There's a obvious conflict in trying to objectively gauge something's worth when you actually have to pay for it. First off, you're predisposed to like it, because you were willing to shell out cash. Second, especially if it was expensive, you're going to be looking for justification for making the purchase.

Why is this relevant? Tickets for David Bowie's Reality tour cost nearly $100. For someone of rather dubious recent employment history, this is an awful lot of money. So it would be understandable if I were to resist any indication that I might not have gotten my money's worth.

I needn't have been so concerned, but a lot of that has to do with invoking the first part of the hypothesis. I believe in what Bowie is doing, and has done over his long and storied career, so I'm going to be willing to give him the benefit of the doubt. Heck, I even tried listening to Tin Machine.

All of this is a long and painful introduction to what I'm trying to say here: Bowie was magnificent in concert. If I can be half that vibrant and charismatic at age 57, my life will have been successful. Songs ranged from nearly every period of his career, except maybe the aformentioned and much-maligned Tin Machine. This allowed for interesting juxtapositions like the thematic similarities between the old ("Life on Mars" from 1971's Aladdin Sane) and the new ("The Loneliest Guy" from his most recent Reality). It also provided the climactic point of the show, with the set-closing segue from the eerily prescient 1997 offering "I'm Afraid of Americans" to the classic "Heroes," with Bowie connecting the dots as the two sides to every story. Powerful, powerful stuff.

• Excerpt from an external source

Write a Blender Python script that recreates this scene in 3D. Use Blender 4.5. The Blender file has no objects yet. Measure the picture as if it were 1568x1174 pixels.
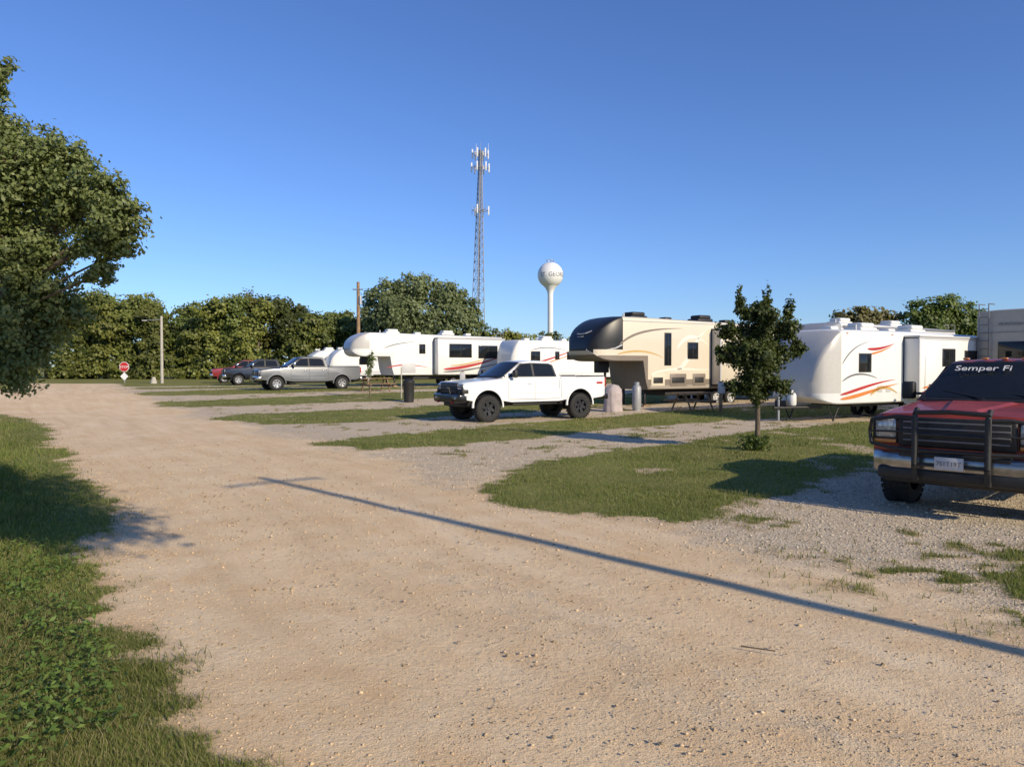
import bpy, bmesh, math, random
import numpy as np
from mathutils import Vector, Matrix
random.seed(4); rng=np.random.default_rng(7)
scene=bpy.context.scene
scene.view_settings.view_transform='Standard'; scene.view_settings.look='None'; scene.view_settings.exposure=0
R=math.radians
# ------------------------------------------------------------------ helpers
def link(o): scene.collection.objects.link(o); return o
def empty(name,loc,rot=0):
    e=bpy.data.objects.new(name,None); e.empty_display_size=.3
    e.location=loc; e.rotation_euler=(0,0,rot); return link(e)
def mk(name,verts,faces,mat=None,parent=None,smooth=False,angle=35,mats=None,midx=None):
    me=bpy.data.meshes.new(name); me.from_pydata([tuple(v) for v in verts],[],faces)
    bm=bmesh.new(); bm.from_mesh(me); bmesh.ops.recalc_face_normals(bm,faces=bm.faces); bm.to_mesh(me); bm.free()
    for m in (mats or [mat]): me.materials.append(m)
    if midx is not None: me.polygons.foreach_set('material_index',midx)
    if smooth:
        me.polygons.foreach_set('use_smooth',[True]*len(me.polygons)); me.set_sharp_from_angle(angle=R(angle))
    me.update(); o=bpy.data.objects.new(name,me); link(o)
    if parent: o.parent=parent
    return o
def box(name,lo,hi,mat,parent=None,bev=0.0,seg=2):
    bm=bmesh.new(); bmesh.ops.create_cube(bm,size=1)
    s=[hi[i]-lo[i] for i in range(3)]; c=[(hi[i]+lo[i])/2 for i in range(3)]
    for v in bm.verts: v.co=Vector([v.co[i]*s[i]+c[i] for i in range(3)])
    if bev>0: bmesh.ops.bevel(bm,geom=bm.edges[:],offset=min(bev,min(s)*.45),segments=seg,affect='EDGES',profile=.5)
    me=bpy.data.meshes.new(name); bm.to_mesh(me); bm.free(); me.materials.append(mat)
    if bev>0:
        me.polygons.foreach_set('use_smooth',[True]*len(me.polygons)); me.set_sharp_from_angle(angle=R(50))
    o=bpy.data.objects.new(name,me); link(o)
    if parent: o.parent=parent
    return o
def tubes(name,segs,mat,parent=None,n=8,smooth=True):
    V=[];F=[]
    for p0,p1,r0,r1 in segs:
        p0=Vector(p0);p1=Vector(p1); d=(p1-p0)
        if d.length<1e-6: continue
        d.normalize(); a=d.orthogonal().normalized(); b=d.cross(a); k=len(V)
        for p,r in((p0,r0),(p1,r1)):
            for i in range(n):
                t=2*math.pi*i/n; V.append(p+(a*math.cos(t)+b*math.sin(t))*r)
        for i in range(n):
            j=(i+1)%n; F.append((k+i,k+j,k+n+j,k+n+i))
        F.append(tuple(k+i for i in range(n))[::-1]); F.append(tuple(k+n+i for i in range(n)))
    return mk(name,V,F,mat,parent,smooth,60)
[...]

With a few exceptions, the material was as familiar as old furniture, which is always going to be one of the reasons for the warm fuzzies on the way out of the theatre (and given the outside temperature, those warm fuzzies certainly came in handy). You had the audience singing along on "All The Young Dudes" and "Suffragette City," but maybe not so much on "China Girl," which Bowie turned over to the crowd after their success on "Dudes," but took back after we sorta blew it. Bowie then turned a balance-impaired microphone stand to his advantage for the end of the 1983 single, exhorting "oh, baby, just you shut your mouth" from his knees at the front of the stage.

Which brings me to one of those odd little music-geek observations I'm prone to make. God bless the invention of wireless in-ear monitors. The abject lack of clutter on stage allowed Bowie to roam the entirety of the proscenium and the elevated tier behind the stage, in front of a projection screen that seemed at times to have dropped into Window screen saver mode. Okay, that last part was a little mean, but maybe I'm just being a teeny bit bitter because my balcony seats didn't afford a full view of the stage, with drummer Sterling Campbell and half of that back stage well out of sight.

Speaking of Campbell, the band could be a little schizophrenic at times. For many of the songs, guitarist Earl Slick seemed the only one really digging into the music, but then bassist Gail Ann Dorsey would reinvest herself, and her hips, into holding down the bottom, or hold her own covering the late Freddie Mercury's vocal lines on "Under Pressure." And second guitarist Gerry Leonard seemed nearly invisible until creating the complex loops of "Sunday," which eventually grew to post-Roger Waters Pink Floydian grandeur, for whatever that's worth, or the mutant dobro sounds of Bowie's recent cover of Jonathan Richman's "Pablo Picasso."

Some of the forays into the mid-90s Reeves Gabrels-era songs met with mixed results, as the relentless drums-and-bass grooves proved maybe a bit too intense for a, how shall we say, more mature audience. But that's the cost of entry for the show -- just because the public wasn't quite as receptive to an album doesn't mean an artist is going to ignore it completely out of hand, something Bowie explicitly acknowledged when introducing Earthling's "The Battle of Britain" to the handful of people in the crowd who acknowledged that they had the album.

As he stated in interviews leading up to the show, David Bowie is having fun touring, and part of that fun is poking fun at himself for the public's reception of some of his past efforts. And when he can back that up with the kind of show that opened the three-night stand in Chicago, I'm certainly not one to argue.